Almost 3.5 billion people do not have access to safe sanitation and one in two globally suffer from water scarcity for several months a year, a UN report says. It adds that disputes over access could fuel conflict.

Increasing water scarcity could fuel conflicts across the globe, the United Nations’ World Water Report 2023 said on Friday.

The annual report, commissioned by the United Nations Educational, Scientific and Cultural Organization (UNESCO) was released on World Water Day.

“Climate change, wars, conflicts, and other crises are exacerbating this already unequal access to water,” Ulla Burchardt, board member for the German UNESCO Commission, said.

Poorest worst affected

Globally, 2.2 billion people have no access to clean water while 3.5 billion people are forced to manage daily without hygienic sanitation, according to the report.

One in two people around the world are suffering from water scarcity for several months of the year, it found.

“In some parts of the world, this water scarcity has become the rule, rather than the exception,” UNESCO Director-General Audrey Azoulay said.

“We know the consequences of such a situation: water shortages not only fan the flames of geopolitical tensions but also pose a threat to fundamental rights as a whole, for example by considerably undermining the position of girls and women.”

Sustainability goals failing

Although agriculture uses more than two-thirds of the water worldwide, the competition for water resources comes primarily from industry and urban households.

The report cited the UN’s Sustainable Development Goals from 2016 or achieving universal access to safe drinking water, sanitation, and hygiene in 140 low- and middle-income countries, estimating that it would cost approximately $1.7 trillion (€1.5 trillion) from 2016 to 2030, or $114 billion (€105.4 billion) per year.

“The global community has set ambitious goals, including for the human right to water and sanitation,” Burchardt added. “From today’s perspective, however, the sustainability goals for water and sanitation have failed.”

Development assistance declining

Worldwide, official development assistance disbursements to the water sector suffered a 15% decline between 2015 and 2021 — from $ 9.6 billion (€8.9 billion) to $8.1 billion (€7.5 billion).
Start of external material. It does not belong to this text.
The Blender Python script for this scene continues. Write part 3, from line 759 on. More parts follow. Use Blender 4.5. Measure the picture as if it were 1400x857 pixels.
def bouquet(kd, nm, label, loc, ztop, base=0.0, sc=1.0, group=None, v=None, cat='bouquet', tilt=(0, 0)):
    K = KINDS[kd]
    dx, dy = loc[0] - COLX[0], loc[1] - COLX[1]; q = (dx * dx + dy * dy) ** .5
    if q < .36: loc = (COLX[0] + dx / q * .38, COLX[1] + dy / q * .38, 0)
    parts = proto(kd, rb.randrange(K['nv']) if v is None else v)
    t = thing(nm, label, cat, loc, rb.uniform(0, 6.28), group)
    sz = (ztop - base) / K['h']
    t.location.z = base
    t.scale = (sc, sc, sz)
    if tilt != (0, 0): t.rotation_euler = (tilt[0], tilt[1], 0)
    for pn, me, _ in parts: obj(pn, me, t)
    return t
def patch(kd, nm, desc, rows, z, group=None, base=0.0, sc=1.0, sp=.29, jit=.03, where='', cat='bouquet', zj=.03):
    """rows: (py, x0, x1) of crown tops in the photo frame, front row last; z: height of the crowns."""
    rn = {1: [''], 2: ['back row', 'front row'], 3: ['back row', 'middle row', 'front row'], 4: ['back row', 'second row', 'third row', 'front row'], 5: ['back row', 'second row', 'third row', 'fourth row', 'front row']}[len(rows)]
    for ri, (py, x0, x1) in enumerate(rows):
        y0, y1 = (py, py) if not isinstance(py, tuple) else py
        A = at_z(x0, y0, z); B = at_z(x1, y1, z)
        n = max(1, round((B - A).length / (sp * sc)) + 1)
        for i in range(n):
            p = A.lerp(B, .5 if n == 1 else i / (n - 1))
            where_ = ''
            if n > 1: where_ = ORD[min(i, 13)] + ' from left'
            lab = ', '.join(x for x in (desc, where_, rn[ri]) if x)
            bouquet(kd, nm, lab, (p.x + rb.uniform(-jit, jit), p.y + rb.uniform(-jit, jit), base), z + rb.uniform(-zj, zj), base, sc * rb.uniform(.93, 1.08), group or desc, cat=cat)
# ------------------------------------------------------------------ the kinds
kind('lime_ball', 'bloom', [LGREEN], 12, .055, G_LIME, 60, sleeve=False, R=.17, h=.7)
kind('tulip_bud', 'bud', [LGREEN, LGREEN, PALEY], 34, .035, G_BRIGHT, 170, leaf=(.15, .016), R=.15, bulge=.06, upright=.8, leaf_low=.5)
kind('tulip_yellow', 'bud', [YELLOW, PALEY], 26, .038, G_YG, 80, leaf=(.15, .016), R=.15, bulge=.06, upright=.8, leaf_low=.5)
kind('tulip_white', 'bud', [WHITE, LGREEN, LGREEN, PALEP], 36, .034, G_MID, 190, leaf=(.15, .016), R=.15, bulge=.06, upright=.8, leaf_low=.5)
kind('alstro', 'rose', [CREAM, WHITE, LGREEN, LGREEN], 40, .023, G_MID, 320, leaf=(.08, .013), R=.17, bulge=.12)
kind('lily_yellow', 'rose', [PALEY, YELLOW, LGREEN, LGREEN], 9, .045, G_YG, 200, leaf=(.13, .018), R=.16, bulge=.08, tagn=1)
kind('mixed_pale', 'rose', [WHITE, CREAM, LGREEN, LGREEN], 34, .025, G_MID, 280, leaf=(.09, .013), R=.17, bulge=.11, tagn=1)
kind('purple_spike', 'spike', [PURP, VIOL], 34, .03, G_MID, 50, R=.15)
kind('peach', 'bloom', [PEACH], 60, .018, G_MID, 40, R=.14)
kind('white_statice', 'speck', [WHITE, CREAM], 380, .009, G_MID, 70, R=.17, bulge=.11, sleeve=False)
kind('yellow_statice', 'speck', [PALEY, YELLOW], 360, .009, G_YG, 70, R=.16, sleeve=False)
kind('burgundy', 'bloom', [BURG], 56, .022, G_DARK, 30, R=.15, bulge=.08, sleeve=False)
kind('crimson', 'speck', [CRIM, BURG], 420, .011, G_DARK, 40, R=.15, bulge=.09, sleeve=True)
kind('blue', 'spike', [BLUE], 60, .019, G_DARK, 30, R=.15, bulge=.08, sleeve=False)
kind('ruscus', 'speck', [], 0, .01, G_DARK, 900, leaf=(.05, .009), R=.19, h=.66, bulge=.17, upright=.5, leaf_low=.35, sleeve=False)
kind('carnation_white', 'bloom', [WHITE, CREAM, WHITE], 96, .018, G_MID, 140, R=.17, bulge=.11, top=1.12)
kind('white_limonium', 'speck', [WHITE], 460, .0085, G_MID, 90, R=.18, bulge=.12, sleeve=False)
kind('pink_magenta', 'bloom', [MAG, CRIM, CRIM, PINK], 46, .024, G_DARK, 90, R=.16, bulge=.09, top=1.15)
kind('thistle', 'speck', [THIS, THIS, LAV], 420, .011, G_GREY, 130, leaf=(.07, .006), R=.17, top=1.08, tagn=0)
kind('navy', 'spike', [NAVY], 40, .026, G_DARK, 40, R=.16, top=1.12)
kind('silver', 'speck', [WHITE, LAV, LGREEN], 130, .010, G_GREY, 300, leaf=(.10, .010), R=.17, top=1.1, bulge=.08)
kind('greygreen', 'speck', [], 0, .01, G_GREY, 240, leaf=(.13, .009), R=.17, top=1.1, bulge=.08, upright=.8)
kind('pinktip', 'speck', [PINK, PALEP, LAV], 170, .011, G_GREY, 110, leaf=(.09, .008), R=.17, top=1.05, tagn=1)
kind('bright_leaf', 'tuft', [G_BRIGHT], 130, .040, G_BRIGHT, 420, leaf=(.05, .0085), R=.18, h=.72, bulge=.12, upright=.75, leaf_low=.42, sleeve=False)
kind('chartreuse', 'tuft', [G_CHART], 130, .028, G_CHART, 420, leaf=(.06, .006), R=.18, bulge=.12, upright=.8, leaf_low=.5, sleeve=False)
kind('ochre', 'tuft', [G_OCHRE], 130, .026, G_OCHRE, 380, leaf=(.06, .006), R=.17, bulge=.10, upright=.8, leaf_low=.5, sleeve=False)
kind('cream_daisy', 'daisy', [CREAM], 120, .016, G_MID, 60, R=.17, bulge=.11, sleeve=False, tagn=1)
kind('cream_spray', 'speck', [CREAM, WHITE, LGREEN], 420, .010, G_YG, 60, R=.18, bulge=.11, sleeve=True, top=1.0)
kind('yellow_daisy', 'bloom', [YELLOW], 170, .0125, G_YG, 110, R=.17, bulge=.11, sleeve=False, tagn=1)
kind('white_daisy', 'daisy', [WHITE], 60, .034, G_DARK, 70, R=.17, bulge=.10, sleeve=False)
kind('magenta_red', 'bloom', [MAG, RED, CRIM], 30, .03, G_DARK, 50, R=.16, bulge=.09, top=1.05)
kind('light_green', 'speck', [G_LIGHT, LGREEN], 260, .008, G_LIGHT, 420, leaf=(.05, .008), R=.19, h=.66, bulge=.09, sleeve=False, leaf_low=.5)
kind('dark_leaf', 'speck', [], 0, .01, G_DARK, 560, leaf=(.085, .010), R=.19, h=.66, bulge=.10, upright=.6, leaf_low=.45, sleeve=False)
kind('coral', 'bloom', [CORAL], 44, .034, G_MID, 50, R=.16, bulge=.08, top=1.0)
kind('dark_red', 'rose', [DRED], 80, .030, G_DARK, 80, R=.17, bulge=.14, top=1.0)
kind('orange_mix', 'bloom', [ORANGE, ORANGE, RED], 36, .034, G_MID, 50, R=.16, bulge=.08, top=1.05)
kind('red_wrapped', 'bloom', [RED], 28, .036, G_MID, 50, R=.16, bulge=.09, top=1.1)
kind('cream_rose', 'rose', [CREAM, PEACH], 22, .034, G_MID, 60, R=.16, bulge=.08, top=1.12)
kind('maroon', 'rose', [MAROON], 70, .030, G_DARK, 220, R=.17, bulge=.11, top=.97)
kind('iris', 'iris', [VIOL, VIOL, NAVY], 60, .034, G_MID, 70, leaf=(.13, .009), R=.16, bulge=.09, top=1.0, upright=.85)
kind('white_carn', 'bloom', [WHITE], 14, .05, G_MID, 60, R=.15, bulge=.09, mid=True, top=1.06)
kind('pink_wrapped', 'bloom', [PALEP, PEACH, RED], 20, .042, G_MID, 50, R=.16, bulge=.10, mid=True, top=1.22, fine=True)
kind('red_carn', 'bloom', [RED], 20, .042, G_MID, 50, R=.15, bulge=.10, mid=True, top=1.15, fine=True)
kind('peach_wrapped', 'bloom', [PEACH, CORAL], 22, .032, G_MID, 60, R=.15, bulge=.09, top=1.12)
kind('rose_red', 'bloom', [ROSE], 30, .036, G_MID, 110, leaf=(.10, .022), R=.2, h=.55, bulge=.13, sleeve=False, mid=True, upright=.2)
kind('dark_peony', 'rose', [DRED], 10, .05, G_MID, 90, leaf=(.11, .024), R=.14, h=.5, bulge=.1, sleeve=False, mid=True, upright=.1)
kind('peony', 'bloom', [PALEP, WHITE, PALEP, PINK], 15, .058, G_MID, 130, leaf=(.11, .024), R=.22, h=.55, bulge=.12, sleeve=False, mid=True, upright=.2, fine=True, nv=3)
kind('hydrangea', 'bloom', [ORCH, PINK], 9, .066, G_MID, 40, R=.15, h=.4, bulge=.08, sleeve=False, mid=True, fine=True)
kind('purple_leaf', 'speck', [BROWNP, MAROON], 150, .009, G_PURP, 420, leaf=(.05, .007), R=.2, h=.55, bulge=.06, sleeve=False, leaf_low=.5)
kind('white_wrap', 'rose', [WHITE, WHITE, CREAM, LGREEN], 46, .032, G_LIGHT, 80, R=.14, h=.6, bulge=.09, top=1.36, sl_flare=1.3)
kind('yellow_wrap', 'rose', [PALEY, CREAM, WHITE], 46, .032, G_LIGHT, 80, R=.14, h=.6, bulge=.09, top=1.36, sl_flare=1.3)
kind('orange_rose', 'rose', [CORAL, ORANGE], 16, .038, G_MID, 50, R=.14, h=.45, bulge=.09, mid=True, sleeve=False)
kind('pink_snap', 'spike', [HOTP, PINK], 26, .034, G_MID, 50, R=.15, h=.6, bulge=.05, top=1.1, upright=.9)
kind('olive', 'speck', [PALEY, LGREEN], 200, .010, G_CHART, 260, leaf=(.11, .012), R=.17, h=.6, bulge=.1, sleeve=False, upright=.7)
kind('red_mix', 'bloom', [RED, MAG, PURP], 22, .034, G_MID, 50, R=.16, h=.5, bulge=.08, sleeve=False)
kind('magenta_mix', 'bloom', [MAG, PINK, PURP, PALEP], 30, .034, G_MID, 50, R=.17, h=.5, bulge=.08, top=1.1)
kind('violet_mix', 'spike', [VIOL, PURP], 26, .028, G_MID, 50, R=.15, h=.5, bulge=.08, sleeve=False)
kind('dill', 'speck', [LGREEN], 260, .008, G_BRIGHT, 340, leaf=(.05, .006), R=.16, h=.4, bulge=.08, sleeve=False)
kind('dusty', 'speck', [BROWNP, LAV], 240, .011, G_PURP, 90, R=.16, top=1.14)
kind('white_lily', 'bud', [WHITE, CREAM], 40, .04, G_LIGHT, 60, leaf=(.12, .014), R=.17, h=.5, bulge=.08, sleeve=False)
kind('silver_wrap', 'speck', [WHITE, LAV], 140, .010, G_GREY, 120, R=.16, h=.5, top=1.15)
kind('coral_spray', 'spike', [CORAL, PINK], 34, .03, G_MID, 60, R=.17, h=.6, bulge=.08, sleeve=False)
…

For example, more than 85% of countries (105 of 123 that responded) had participation procedures defined within laws or policies regarding clean drinking water and water resource management in rural areas.

However, only 29 of 117 of responding nations reported high or very high participation of the targeted communities in the planning and management of the process to achieve clean drinking water and resources management. 

Friday’s annual report which marks World Water Day yearly, has a focus for 2023 on the theme of “Water for Prosperity and Peace.”

“The theme of World Water Day 2024 is therefore a call to action — to sustainably manage water, to reconnect with our planet and, ultimately, to build peace,” Azoulay said.